My husband wears a colorful niobium and sterling wedding band. Other than the colors darkening up a bit – but still remaining colorful, the ring is still amazing.
And niobium and titanium are also hypoallergenic – a VERY important point for may people – which cannot be said for ANY of the other metals you list…for example, sterling has trace zinc and nickel which many people cannot wear. And only God knows what is in all those “gold-filled” and “silver-filled” pieces.
I recently bought “silver-filled” jumprings from a well-known chainmaille company (b/c their sterling prices were unrealistically high). The silver color coating CHIPS off, and the rings are so soft I can bend them with my fingers (and since the color chips off, they certainly can’t be work-hardened in a tumbler.) The bracelet I made from them – a simple byz weave – did not hold together at all due to the cheap metal. My arms have numerous scratches form the gaps that form from the lack of hardness of the base metal under the silver coating – and I have scratched my face with them as well. Lovely design – crappy material. And yes, I know how to close rings.
And yes, I will not use that company anymore. The Ring Lord ( has my biz from now on!
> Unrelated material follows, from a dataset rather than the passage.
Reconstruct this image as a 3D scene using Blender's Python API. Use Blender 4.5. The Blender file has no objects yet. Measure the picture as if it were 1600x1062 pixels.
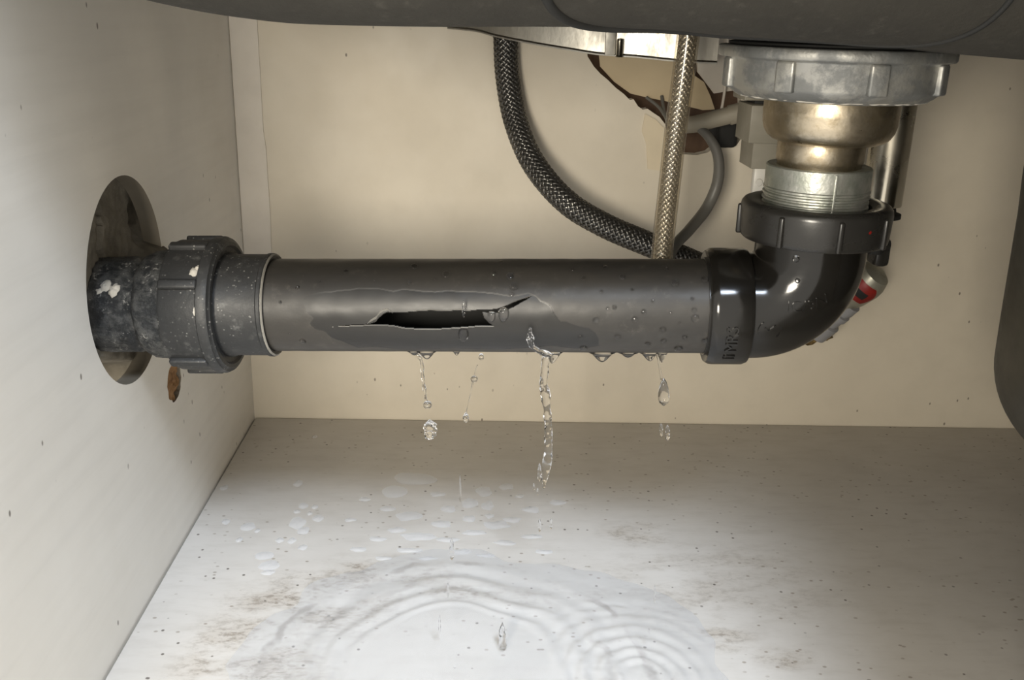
import bpy, bmesh, math, random
import numpy as np
from mathutils import Vector, Matrix, noise

# ---------------------------------------------------------------- camera, world, lights, exposure
SC = bpy.context.scene
COL = SC.collection
PI = math.pi
F_PX = 1500.0
CAM_Z = 0.3352                                   # camera height above the cabinet floor (metres)
RX = Vector((0.9993870715838219, -0.023819338638189202, 0.025653888957735814))   # image right
RY = Vector((0.016648033640384648, -0.3212657044953754, -0.9468422849484327))    # image down
RZ = Vector((0.03079487173119668, 0.9466894877529429, -0.3206736119716977))      # view direction
CAM = Vector((0, 0, CAM_Z))
cd = bpy.data.cameras.new('camera'); cam = bpy.data.objects.new('camera', cd); COL.objects.link(cam)
cd.sensor_fit = 'HORIZONTAL'; cd.sensor_width = 36; cd.lens = 36 * F_PX / 1600; cd.clip_start = 0.01
m = Matrix((RX, -RY, -RZ)).transposed().to_4x4(); m.translation = CAM
cam.matrix_world = m
SC.camera = cam

W = bpy.data.worlds.new('room_light'); SC.world = W; W.use_nodes = True
W.node_tree.nodes['Background'].inputs[0].default_value = (1.0, 0.95, 0.86, 1)
W.node_tree.nodes['Background'].inputs[1].default_value = 0.74

def look(o, target):
    o.rotation_euler = (Vector(target) - o.location).to_track_quat('-Z', 'Y').to_euler()

def lamp(name, kind, loc, target, power, color, **kw):
    d = bpy.data.lights.new(name, kind); d.energy = power; d.color = color
    for k, v in kw.items(): setattr(d, k, v)
    o = bpy.data.objects.new(name, d); COL.objects.link(o); o.location = loc; look(o, target)
    return o
lamp('kitchen_daylight', 'AREA', (0.22, -0.55, 1.30), (-0.03, 0.46, 0.0), 1.10, (0.76, 0.86, 1.0), size=0.36, spread=math.radians(40))
lamp('low_room_light', 'AREA', (-0.24, -0.42, 0.36), (-0.08, 0.75, 0.16), 1.5, (1.0, 0.92, 0.78), size=0.20, spread=math.radians(100))

SC.view_settings.view_transform = 'Standard'
SC.view_settings.look = 'None'
SC.view_settings.gamma = 1
SC.view_settings.use_curve_mapping = False
SC.view_settings.exposure = 0.76

# ---------------------------------------------------------------- geometry helpers
def ray(px, py): return RZ + RX * ((px - 800) / F_PX) + RY * ((py - 531) / F_PX)
def atY(px, py, Y): v = ray(px, py); return CAM + v * (Y / v.y)
def atX(px, py, X): v = ray(px, py); return CAM + v * (X / v.x)
def atZ(px, py, Z): v = ray(px, py); return CAM + v * ((Z - CAM_Z) / v.z)

def mesh(name, verts, faces, mats, parent=None, smooth=True, loc=None):
    me = bpy.data.meshes.new(name)
    me.from_pydata([tuple(v) for v in verts], [], faces)
    bm = bmesh.new(); bm.from_mesh(me); bmesh.ops.recalc_face_normals(bm, faces=bm.faces); bm.to_mesh(me); bm.free()
    return link(name, me, mats, parent, smooth, loc)

def link(name, me, mats, parent=None, smooth=True, loc=None):
    for mt in (mats if isinstance(mats, (list, tuple)) else [mats]): me.materials.append(mt)
    if smooth: me.polygons.foreach_set('use_smooth', [True] * len(me.polygons))
    o = bpy.data.objects.new(name, me); COL.objects.link(o)
    if parent is not None:
        o.parent = parent
        bpy.context.view_layer.update()
        o.matrix_parent_inverse = Matrix.Translation(-Vector(parent.location))
    return o

def face_up(o):
    me = o.data
    if sum(p.normal.z for p in me.polygons) < 0: me.flip_normals()
    return o

def sharpen(o, deg=35):
    me = o.data
    bm = bmesh.new(); bm.from_mesh(me)
    for e in bm.edges:
        if len(e.link_faces) == 2 and e.calc_face_angle(0) > math.radians(deg): e.smooth = False
    bm.to_mesh(me); bm.free()
    return o

def thing(name, label, cat, loc=(0, 0, 0), group=None):
    o = bpy.data.objects.new(name, None); COL.objects.link(o); o.location = loc
    o.empty_display_size = 0.02
    return tag(o, label, cat, group)

def tag(o, label, cat, group=None):
    o['label'] = label; o['category'] = cat
    if group: o['group'] = group
    return o

def struct(o): o['kind'] = 'structure'; return o

def frame(axis, up=(0, 0, 1)):
    z = Vector(axis).normalized(); u = Vector(up)
    if abs(z.dot(u)) > 0.95: u = Vector((0, -1, 0))
    x = (u - z * u.dot(z)).normalized(); y = z.cross(x)
    return x, y, z

def lathe_vf(profile, origin, axis, segs=96, up=(0, 0, 1), fr=None, closed=False):
    """profile: list of (radius, distance along axis)"""
    x, y, z = frame(axis, up); o = Vector(origin); V = []; Fc = []
    n = len(profile)
    for i, (r, h) in enumerate(profile):
        for k in range(segs):
            a = 2 * PI * k / segs
            rr = r if fr is None else r + fr(i, a, h)
            V.append(o + z * h + (x * math.cos(a) + y * math.sin(a)) * rr)
    for i in range(n if closed else n - 1):
        for k in range(segs):
            a, b = i * segs + k, i * segs + (k + 1) % segs
            j = ((i + 1) % n) * segs
            Fc.append((a, b, j + (k + 1) % segs, j + k))
    return V, Fc

def lathe(name, profile, origin, axis, mat, parent=None, segs=96, up=(0, 0, 1), fr=None, closed=False, deg=35):
    V, Fc = lathe_vf(profile, origin, axis, segs, up, fr, closed)
    return sharpen(mesh(name, V, Fc, mat, parent), deg)

def smooth_path(pts, n):
    P = [Vector(p) for p in pts]
    P = [P[0] * 2 - P[1]] + P + [P[-1] * 2 - P[-2]]
    out = []
    seg = len(P) - 3
    for s in range(n + 1):
        t = s / n * seg; i = min(int(t), seg - 1); u = t - i
        a, b, c, d = P[i:i + 4]
        out.append(0.5 * ((2 * b) + (c - a) * u + (2 * a - 5 * b + 4 * c - d) * u * u + (3 * b - a - 3 * c + d) * u ** 3))
    # resample evenly
    L = [0.0]
    for a, b in zip(out, out[1:]): L.append(L[-1] + (b - a).length)
    res = []; j = 0
    for s in range(n + 1):
        d = L[-1] * s / n
        while j < len(L) - 2 and L[j + 1] < d: j += 1
        u = (d - L[j]) / max(L[j + 1] - L[j], 1e-9)
        res.append(out[j].lerp(out[j + 1], min(max(u, 0), 1)))
    return res, L[-1]

def path_frames(P):
    fr = []; x = None
    for i in range(len(P)):
        t = (P[min(i + 1, len(P) - 1)] - P[max(i - 1, 0)]).normalized()
        if x is None:
            x = frame(t)[0]
        x = (x - t * x.dot(t)).normalized()
        fr.append((x, t.cross(x), t))
    return fr

def tube_vf(P, radii, segs=16, caps=True, base=0, squash=None):
    V = []; Fc = []; fr = path_frames(P)
    for i, p in enumerate(P):
        r = radii[i] if isinstance(radii, (list, tuple)) else radii
        for k in range(segs):
            a = 2 * PI * k / segs
            V.append(p + (fr[i][0] * math.cos(a) + fr[i][1] * math.sin(a)) * r)
    for i in range(len(P) - 1):
        for k in range(segs):
            a, b = i * segs + k, i * segs + (k + 1) % segs
            Fc.append((base + a, base + b, base + b + segs, base + a + segs))
    if caps:
        Fc.append(tuple(base + k for k in range(segs)))
        Fc.append(tuple(base + (len(P) - 1) * segs + k for k in range(segs)))
    return V, Fc

def tube(name, pts, radii, mat, parent=None, n=60, segs=20):
    P, L = smooth_path(pts, n)
    if isinstance(radii, (list, tuple)):
        rr = np.interp(np.linspace(0, len(radii) - 1, n + 1), range(len(radii)), radii).tolist()
    else: rr = radii
    V, Fc = tube_vf(P, rr, segs)
    return sharpen(mesh(name, V, Fc, mat, parent), 60)

def bevel_box(name, lo, hi, bev, mat, parent=None, seg=3, rot=None, center=None):
    bm = bmesh.new(); bmesh.ops.create_cube(bm, size=1)
    lo = Vector(lo); hi = Vector(hi)
    for v in bm.verts: v.co = Vector([(lo[i] + hi[i]) / 2 + v.co[i] * (hi[i] - lo[i]) for i in range(3)])
    if bev: bmesh.ops.bevel(bm, geom=list(bm.edges), offset=bev, segments=seg, profile=0.5, affect='EDGES')
    if rot is not None:
        bm.transform(rot)
    me = bpy.data.meshes.new(name); bm.to_mesh(me); bm.free()
    return sharpen(link(name, me, mat, parent), 40)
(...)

Nothing but 925, titanium and niobium for me, thank you. (BTW, anything higher than 10Kt gold is too soft for a durable piece of chainmaille jewelry.)

28 09 2014

Lori: I still wouldn’t put titanium and niobium in the precious metal category, but you’re right about their cost: they are not cheap. Regardless, I think my central point is still true: the value of the material affects the value of the jewelry and should affect its price.

I haven’t used silver-filled wire, but I have used quite a bit of gold-filled wire. Neither one should chip off the core material. That sounds more like silver plated wire. Perhaps it was just poorly made wire. I have tumbled gold-fill pieces, and they held up well without losing any of the gold external layer.

“Filled” is a very different process from coating or plating. With filled wire, a heavy layer of material (e.g., silver, gold) is bonded to a core wire. Whereas plating is similar to a coating of spray paint on a wall, filled is more like a layer of plaster. This article provides more information about “filled” versus “plated”:

You make a good point about niobium / titanium and metal sensitivities. Sterling silver is pure silver and copper, although some alloys may have traces of other elements. People with severe sensitivities may wish to inquire about the specific alloy composition.